> **Recorded data**:
***
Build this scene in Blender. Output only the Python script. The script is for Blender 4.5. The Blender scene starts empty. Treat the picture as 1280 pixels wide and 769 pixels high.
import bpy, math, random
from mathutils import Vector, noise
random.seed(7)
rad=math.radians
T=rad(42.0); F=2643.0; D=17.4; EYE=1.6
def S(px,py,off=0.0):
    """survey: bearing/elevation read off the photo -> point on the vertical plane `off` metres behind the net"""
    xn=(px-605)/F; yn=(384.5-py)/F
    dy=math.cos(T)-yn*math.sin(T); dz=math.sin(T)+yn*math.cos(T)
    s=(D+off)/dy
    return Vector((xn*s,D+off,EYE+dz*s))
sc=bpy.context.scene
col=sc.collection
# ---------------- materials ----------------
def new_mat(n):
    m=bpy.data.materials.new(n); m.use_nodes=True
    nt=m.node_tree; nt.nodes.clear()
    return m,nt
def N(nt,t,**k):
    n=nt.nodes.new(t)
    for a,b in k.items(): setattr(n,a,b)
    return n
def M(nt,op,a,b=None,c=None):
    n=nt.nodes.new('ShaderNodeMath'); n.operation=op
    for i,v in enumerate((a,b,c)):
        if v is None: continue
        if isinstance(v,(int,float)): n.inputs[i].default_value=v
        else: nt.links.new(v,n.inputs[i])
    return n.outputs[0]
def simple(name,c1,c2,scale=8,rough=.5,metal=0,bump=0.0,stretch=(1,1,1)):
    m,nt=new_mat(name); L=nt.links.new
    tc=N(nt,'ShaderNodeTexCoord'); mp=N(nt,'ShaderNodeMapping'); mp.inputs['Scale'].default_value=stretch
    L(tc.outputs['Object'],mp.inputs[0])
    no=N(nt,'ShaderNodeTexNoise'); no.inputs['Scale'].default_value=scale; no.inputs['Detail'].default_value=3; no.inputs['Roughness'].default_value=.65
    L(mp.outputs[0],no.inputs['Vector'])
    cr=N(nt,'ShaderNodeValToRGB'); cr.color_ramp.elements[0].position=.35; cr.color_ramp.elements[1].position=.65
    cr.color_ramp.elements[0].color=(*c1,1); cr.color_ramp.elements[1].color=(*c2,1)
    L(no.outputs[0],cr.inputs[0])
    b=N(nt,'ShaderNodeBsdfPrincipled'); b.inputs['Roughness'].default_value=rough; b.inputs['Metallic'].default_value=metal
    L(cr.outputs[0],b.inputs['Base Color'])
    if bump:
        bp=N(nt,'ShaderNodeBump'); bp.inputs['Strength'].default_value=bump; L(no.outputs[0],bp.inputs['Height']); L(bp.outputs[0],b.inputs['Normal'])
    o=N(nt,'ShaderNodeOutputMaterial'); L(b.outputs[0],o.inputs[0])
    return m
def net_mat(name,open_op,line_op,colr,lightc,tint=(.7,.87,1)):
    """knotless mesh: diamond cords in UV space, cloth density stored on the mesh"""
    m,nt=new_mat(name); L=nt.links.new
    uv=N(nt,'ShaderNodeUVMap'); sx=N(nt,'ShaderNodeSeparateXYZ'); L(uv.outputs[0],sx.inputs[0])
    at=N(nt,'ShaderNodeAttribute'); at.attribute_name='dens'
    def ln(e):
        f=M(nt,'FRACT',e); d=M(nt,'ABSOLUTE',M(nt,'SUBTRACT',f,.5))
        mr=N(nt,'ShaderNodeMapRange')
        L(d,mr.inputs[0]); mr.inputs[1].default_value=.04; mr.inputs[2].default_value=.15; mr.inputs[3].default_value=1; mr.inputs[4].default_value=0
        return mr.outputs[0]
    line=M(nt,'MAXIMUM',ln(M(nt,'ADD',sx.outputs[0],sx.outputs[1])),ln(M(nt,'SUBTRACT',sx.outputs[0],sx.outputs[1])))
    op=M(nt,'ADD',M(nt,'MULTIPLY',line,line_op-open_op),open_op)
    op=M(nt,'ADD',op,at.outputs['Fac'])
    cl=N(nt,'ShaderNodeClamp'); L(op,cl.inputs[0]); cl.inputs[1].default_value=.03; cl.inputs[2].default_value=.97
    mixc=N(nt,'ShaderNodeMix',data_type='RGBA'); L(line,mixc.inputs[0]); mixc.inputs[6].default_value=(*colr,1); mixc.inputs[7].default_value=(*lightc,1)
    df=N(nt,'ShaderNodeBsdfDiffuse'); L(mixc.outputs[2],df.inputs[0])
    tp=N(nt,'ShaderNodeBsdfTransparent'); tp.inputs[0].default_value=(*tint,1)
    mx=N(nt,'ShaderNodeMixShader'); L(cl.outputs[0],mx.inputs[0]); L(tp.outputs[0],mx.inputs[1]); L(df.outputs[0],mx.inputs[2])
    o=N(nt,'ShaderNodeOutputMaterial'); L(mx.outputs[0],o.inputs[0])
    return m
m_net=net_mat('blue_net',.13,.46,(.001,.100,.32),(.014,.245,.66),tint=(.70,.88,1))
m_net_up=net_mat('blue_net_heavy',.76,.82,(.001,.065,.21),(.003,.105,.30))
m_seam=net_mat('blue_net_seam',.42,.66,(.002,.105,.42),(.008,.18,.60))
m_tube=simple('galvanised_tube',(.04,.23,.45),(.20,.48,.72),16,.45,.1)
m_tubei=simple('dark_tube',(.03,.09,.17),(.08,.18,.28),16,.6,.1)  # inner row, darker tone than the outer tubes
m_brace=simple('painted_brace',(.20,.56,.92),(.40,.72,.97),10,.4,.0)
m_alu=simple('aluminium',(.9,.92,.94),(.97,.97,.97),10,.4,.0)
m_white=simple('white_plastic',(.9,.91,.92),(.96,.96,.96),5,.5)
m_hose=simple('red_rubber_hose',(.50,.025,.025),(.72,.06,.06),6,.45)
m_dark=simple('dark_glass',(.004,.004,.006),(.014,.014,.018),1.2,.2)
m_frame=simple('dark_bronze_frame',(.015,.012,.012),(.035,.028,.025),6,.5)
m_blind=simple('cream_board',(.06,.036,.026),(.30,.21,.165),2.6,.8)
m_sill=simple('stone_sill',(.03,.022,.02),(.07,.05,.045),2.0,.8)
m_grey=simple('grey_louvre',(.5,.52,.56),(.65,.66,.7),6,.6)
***
Collect the lines that hold "scene".

> **Answer for this exercise**:
Build this scene in Blender. Output only the Python script. The script is for Blender 4.5. The Blender scene starts empty. Treat the picture as 1280 pixels wide and 769 pixels high.
sc=bpy.context.scene